If it happened today, wouldn’t it be on camera?

Foreigners certainly, but homosexuals? There has been plenty of subsequent theorising about gay angles to the murders - the whole Cleveland Street brothel business in the Royal Conspiracy or the rumours about Druitt - but was anybody explicitly doing so during the 1888 investigations?

The rumors about Montague Druitt have received some added support in recent years thanks to research showing that the politician who is now believed to have first raised Druitt’s name as a suspect to the police (Macnaghten in particular, who was the biggest proponent of that theory) had gotten some press for trying to raise some hell about homosexual acts in the educational system, which puts an interesting, albeit inconclusive, spin on why Druitt was ever thought to be in any way involved with the killings.

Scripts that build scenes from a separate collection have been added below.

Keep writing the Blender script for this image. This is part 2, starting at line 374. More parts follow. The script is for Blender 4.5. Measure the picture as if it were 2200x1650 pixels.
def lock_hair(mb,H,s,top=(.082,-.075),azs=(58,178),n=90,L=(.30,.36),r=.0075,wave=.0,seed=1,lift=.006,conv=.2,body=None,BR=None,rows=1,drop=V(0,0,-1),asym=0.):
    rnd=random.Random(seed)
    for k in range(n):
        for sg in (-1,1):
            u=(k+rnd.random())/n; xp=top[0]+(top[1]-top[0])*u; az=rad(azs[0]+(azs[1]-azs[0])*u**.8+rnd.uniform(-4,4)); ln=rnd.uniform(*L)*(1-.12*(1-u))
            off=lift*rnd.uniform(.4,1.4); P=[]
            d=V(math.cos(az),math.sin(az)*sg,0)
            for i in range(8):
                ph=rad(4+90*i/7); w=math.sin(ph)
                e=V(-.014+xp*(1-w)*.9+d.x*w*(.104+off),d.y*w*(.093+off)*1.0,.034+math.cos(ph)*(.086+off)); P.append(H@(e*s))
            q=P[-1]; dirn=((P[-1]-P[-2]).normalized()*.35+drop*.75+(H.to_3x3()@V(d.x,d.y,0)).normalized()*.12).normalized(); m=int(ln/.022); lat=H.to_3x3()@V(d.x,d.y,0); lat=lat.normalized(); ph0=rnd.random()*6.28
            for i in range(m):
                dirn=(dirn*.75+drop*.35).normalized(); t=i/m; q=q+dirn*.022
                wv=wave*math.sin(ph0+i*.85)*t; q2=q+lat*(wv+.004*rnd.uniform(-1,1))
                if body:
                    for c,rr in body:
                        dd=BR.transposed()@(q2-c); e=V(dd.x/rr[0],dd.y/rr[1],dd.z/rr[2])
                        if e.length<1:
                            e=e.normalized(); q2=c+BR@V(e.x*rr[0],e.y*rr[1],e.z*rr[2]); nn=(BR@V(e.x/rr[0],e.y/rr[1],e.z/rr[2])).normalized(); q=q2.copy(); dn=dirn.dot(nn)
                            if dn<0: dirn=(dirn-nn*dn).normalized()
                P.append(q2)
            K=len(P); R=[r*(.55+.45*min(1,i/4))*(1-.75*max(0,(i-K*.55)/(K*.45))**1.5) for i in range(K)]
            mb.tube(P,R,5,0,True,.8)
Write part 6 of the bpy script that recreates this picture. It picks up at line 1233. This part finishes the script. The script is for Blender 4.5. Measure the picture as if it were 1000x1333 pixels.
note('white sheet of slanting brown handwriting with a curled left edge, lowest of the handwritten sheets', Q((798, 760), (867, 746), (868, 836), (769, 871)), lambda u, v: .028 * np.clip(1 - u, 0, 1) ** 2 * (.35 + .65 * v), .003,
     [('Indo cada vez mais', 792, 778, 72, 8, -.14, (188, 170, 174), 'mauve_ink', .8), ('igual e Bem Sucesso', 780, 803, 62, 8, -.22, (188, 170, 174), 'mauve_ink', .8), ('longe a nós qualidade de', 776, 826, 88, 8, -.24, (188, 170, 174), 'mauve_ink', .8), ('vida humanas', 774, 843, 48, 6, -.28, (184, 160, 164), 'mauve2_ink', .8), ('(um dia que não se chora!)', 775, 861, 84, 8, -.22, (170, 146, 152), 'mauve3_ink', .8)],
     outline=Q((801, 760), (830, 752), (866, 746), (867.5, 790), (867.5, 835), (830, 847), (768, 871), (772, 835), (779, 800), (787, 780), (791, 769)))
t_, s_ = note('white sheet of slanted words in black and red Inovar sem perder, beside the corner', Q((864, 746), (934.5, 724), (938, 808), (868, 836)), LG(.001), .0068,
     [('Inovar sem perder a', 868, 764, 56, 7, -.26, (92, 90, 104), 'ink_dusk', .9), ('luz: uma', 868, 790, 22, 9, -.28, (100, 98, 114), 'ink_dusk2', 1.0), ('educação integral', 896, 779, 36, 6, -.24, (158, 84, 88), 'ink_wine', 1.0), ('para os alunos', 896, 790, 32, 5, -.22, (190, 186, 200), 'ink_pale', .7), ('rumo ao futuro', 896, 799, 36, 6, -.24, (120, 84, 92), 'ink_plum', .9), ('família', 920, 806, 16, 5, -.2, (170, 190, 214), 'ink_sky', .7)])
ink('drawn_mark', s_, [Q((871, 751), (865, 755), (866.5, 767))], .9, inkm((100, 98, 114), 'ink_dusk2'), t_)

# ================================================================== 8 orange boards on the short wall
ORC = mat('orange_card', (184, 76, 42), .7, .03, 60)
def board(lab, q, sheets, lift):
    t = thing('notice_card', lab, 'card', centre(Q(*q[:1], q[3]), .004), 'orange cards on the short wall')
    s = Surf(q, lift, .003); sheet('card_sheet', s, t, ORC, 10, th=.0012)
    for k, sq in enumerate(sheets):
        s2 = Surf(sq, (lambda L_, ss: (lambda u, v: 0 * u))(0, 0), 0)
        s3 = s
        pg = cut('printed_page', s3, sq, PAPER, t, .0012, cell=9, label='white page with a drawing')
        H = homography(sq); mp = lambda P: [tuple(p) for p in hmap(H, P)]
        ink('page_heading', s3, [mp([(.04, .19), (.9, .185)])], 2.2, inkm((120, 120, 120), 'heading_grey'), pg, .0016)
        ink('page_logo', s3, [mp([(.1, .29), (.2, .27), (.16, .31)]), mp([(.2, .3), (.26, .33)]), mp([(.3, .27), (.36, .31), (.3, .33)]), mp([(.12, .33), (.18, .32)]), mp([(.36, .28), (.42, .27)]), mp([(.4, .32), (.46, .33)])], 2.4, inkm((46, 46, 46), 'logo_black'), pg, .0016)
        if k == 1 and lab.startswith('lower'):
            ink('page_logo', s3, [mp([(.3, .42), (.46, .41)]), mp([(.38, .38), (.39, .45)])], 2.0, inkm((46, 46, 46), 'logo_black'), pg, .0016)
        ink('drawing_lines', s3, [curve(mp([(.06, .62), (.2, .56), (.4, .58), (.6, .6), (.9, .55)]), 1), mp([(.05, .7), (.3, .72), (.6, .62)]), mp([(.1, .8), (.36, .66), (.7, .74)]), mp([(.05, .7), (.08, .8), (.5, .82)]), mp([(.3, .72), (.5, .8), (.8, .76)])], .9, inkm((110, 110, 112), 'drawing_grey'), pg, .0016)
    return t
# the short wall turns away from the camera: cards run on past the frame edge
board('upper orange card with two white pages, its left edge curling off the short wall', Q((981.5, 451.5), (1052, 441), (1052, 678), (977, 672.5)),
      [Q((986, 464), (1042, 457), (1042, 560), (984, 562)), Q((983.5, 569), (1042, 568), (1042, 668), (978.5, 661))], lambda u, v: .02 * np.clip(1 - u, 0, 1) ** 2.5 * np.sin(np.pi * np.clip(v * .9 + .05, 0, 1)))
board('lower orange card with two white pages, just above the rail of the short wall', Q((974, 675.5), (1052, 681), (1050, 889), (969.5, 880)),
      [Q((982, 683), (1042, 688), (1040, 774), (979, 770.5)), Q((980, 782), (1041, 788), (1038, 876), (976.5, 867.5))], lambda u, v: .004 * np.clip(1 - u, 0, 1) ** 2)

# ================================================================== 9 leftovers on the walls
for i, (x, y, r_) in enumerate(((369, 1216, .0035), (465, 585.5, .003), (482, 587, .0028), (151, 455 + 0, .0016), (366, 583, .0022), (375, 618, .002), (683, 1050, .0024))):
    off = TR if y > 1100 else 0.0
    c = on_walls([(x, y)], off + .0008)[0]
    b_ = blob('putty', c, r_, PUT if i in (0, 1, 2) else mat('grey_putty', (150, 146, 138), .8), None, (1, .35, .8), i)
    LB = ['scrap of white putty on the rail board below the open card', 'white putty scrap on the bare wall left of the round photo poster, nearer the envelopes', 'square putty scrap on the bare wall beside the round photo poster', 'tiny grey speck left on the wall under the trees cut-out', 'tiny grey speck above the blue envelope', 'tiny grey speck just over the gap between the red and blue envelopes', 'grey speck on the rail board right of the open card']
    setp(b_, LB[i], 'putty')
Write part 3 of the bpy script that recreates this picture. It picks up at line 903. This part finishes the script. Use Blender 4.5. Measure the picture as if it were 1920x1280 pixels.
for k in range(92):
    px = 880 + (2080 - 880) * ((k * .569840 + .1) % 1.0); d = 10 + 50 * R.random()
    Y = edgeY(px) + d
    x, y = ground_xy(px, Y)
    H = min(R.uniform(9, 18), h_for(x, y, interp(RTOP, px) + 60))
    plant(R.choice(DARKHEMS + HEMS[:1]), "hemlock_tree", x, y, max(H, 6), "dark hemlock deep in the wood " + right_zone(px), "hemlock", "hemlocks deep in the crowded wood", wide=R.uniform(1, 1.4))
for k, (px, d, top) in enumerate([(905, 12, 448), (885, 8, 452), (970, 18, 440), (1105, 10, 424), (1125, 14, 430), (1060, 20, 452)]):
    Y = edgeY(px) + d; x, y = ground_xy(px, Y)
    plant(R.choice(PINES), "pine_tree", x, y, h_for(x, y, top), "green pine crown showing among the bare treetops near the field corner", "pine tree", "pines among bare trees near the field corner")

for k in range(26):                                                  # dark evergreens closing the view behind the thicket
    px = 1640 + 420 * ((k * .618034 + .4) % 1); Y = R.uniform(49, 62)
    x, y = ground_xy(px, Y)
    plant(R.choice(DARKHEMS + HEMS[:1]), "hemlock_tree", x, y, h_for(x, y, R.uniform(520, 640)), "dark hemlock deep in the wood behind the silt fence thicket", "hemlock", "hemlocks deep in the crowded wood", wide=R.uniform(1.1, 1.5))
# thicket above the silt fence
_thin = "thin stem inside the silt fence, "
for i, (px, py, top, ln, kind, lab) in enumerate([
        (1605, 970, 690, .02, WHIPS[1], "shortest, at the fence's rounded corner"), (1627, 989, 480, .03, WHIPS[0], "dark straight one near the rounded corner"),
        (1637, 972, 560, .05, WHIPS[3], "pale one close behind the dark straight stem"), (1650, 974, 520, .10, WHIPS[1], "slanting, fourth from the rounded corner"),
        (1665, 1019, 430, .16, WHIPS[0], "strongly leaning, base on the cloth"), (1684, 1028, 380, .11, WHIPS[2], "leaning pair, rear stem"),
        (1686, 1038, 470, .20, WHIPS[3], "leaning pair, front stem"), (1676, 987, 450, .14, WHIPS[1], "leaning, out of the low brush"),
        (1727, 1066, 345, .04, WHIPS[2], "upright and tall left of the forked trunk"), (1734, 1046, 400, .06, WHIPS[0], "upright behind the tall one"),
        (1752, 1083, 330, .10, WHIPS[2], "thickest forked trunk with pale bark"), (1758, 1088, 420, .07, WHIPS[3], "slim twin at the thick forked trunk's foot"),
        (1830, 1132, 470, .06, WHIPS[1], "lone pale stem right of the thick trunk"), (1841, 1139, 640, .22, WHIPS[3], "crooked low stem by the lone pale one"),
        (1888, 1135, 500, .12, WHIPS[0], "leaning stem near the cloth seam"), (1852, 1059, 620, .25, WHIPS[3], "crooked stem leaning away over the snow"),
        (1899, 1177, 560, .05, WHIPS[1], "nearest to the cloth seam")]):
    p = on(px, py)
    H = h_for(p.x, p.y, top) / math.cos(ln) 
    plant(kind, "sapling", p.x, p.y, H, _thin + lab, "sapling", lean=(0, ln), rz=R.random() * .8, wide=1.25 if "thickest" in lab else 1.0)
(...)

And the only writings by anyone in the police department giving reasons for suspicion toward Dr. Francis Tumblety focus almost entirely upon the supposed degeneracy of homosexuals. Tumblety was arrested in the fall of 1888 for immoral acts with boys. More interestingly, of the limited number of facts giving about Tumblety’s life in this document, some were clearly mistakes and referring instead to Druitt.

The Cleveland Street scandal seems to have only been linked in some people’s minds to the Ripper affair at a later date.

In other words, the only suspect clearly associated with homosexuality at the time was Tumblety and he didn’t become a suspect until later. Hardly evidence that this was a preoccupation of the police at the time, as claimed.

Well, sure, but only if you ignore what I said in both of my relevant posts.

And you know when Tumblety became a suspect for the first time? And what evidence do you have for that, just so I know what you consider an appropriate level of evidence to back up your claims. Unless you have secret information nobody else has access to I’ve already given more evidence to support my conclusion than you have for that one.